Friday, August 19, 2016

Spa Night: Teen Angst in Koreatown

If you know you’re going to be wrestling with your sexuality, you might as well get paid for it. Essentially, that is the decision David Cho makes when he takes a part-time job at an all-male spa in Koreatown. It draws traditional clients from the Korean-American community, who see the health spa as a place for a good scrub and the latest gossip, as well as multi-racial, multi-ethnic customers, who frequent the establishment to quietly prospect for sexual encounters. Cho has a foot in both worlds, which causes him considerable inner turmoil throughout Andrew Ahn’s Spa Night (trailer here), which opens today in New York, at the Metrograph.

Cho is gay (most likely), but he is only just starting to be honest with himself and he is not about to come out of the closet with his traditional Korean immigrant parents anytime soon. Rather inconveniently, this is not his most pressing problem. Cho always assumed he would be a good son by taking over the family restaurant, but when it shutters due to his father’s mismanagement, it leaves his future in a state of limbo. Suddenly, his parents’ expectations change drastically. Despite their precarious financial position, they expect him to become an overnight academic achiever, who can score a scholarship to USC. Unfortunately, he does not have the necessary grades and test scores, nor do his parents have the money for cram school, but they enroll him anyway.

Although Spa Night has frequently been positioned as a sexual coming of age story, it is really more about the disconnect between first and second generations within immigrant families. Sexual identity just happens to be a conspicuous wedge to potentially divide them. Yet, what makes the film so poignant is the compassion Cho shows for his problematic parents: his mother Soyoung tenaciously clinging to her dignity and his father Jin slowly succumbing to shame and desperation.

In any event, it is easy to see why Joe Seo won the Special Jury Award at this year’s Sundance for his lead performance. He avoids all the easy clichés, playing Cho as a confused but ever so human and humane plugger. He also has the perfect physicality, looking simultaneously nebbish and bulked up. He comes across as a man between worlds in every sense. Both Haerry Kim and Youn Ho Cho thoroughly humanize Soyoung and Jin Cho.
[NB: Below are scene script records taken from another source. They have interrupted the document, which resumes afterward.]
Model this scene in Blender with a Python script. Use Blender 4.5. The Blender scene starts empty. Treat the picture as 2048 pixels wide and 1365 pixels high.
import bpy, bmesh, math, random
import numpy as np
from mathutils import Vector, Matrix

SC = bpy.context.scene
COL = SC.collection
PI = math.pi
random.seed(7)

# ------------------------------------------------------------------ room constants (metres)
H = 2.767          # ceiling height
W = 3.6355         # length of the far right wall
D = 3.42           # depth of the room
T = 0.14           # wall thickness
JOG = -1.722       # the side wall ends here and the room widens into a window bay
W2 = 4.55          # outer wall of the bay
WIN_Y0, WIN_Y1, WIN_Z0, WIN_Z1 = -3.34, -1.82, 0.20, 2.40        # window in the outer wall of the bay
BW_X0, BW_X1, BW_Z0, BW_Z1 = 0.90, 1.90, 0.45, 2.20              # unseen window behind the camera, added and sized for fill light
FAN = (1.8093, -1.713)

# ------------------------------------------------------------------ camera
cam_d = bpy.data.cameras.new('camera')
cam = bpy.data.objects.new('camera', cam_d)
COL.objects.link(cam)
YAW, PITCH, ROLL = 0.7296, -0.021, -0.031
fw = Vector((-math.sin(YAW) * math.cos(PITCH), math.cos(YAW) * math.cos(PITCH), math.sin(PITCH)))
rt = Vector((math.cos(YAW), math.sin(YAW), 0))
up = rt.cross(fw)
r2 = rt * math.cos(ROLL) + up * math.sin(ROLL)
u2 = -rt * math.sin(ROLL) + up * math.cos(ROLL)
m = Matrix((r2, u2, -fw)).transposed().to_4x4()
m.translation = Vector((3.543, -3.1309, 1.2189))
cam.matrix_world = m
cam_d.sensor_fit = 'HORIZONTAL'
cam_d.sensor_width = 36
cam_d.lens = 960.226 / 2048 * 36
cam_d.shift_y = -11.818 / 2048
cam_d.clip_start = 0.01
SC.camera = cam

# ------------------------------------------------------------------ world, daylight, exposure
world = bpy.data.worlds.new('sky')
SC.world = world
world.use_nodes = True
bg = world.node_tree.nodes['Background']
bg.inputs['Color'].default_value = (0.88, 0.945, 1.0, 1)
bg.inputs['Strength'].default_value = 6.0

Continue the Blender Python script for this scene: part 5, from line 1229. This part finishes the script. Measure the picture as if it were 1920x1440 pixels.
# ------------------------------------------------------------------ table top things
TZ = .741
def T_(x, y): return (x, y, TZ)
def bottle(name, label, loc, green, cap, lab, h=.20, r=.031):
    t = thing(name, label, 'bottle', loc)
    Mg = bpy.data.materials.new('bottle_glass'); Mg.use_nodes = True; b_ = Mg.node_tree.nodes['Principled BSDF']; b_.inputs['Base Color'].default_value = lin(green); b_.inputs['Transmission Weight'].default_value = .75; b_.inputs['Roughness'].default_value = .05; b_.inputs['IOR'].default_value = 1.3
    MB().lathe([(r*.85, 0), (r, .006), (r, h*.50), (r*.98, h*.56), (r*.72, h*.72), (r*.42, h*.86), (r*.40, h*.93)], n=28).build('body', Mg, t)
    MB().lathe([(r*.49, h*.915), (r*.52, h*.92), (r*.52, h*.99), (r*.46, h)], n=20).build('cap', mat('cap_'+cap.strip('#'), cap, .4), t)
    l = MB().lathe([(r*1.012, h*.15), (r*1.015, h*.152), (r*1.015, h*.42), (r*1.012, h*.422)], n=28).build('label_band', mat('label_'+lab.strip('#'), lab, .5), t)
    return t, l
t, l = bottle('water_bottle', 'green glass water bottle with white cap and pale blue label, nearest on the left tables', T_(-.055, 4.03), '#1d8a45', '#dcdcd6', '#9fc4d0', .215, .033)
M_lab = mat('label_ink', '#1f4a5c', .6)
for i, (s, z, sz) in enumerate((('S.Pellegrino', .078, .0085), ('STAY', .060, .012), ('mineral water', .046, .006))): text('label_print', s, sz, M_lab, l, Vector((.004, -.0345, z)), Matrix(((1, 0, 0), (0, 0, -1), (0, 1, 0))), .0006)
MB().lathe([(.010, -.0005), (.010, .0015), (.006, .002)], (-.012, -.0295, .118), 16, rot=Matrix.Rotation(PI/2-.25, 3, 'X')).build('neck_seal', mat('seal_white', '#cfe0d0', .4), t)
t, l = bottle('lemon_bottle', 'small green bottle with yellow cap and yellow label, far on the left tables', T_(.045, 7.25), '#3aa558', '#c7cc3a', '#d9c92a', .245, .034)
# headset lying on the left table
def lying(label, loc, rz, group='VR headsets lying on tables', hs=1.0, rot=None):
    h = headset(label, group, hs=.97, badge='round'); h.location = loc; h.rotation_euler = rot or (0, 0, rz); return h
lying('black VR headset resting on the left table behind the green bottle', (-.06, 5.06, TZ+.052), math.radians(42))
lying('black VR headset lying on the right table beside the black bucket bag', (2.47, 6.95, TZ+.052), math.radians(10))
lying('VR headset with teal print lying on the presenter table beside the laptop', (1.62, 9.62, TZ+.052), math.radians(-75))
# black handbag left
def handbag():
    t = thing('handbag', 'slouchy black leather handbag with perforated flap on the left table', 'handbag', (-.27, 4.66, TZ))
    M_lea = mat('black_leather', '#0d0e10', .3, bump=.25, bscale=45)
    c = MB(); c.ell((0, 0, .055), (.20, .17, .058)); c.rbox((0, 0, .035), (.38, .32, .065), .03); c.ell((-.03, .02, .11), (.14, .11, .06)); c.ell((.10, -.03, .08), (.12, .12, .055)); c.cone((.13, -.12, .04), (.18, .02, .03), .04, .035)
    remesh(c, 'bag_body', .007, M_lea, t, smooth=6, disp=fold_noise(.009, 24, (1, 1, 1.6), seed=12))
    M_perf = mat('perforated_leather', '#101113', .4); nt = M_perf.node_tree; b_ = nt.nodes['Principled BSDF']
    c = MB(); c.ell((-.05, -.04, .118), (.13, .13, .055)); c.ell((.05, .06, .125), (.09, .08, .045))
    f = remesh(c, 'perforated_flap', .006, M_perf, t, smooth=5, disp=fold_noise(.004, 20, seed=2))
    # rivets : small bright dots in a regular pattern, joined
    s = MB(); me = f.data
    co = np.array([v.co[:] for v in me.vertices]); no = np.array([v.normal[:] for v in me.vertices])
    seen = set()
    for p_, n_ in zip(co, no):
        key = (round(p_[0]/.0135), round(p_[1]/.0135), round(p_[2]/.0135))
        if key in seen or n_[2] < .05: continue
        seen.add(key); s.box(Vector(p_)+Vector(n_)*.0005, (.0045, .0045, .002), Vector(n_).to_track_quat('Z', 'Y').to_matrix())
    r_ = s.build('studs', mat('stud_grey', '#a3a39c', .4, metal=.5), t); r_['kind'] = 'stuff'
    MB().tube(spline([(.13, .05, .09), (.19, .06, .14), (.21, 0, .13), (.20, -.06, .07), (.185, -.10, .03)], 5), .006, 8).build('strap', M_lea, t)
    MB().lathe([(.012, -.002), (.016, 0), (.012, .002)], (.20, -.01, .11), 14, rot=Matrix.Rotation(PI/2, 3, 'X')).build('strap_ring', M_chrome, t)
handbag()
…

Granted, we basically know where this Theodore Dreiser-esque tale of family tribulation is headed every step of the way, but the maturity and fundamental decency of the performances still makes it feel fresh. It is a sad story, but it is not bereft of hope. (After the first twenty minutes, most viewers will have the same realization: this kid needs to move to New York ASAP). Recommended for those who appreciate a coming of age story with economic and sexual identification dimensions, Spa Night opens today (8/19), at the Metrograph.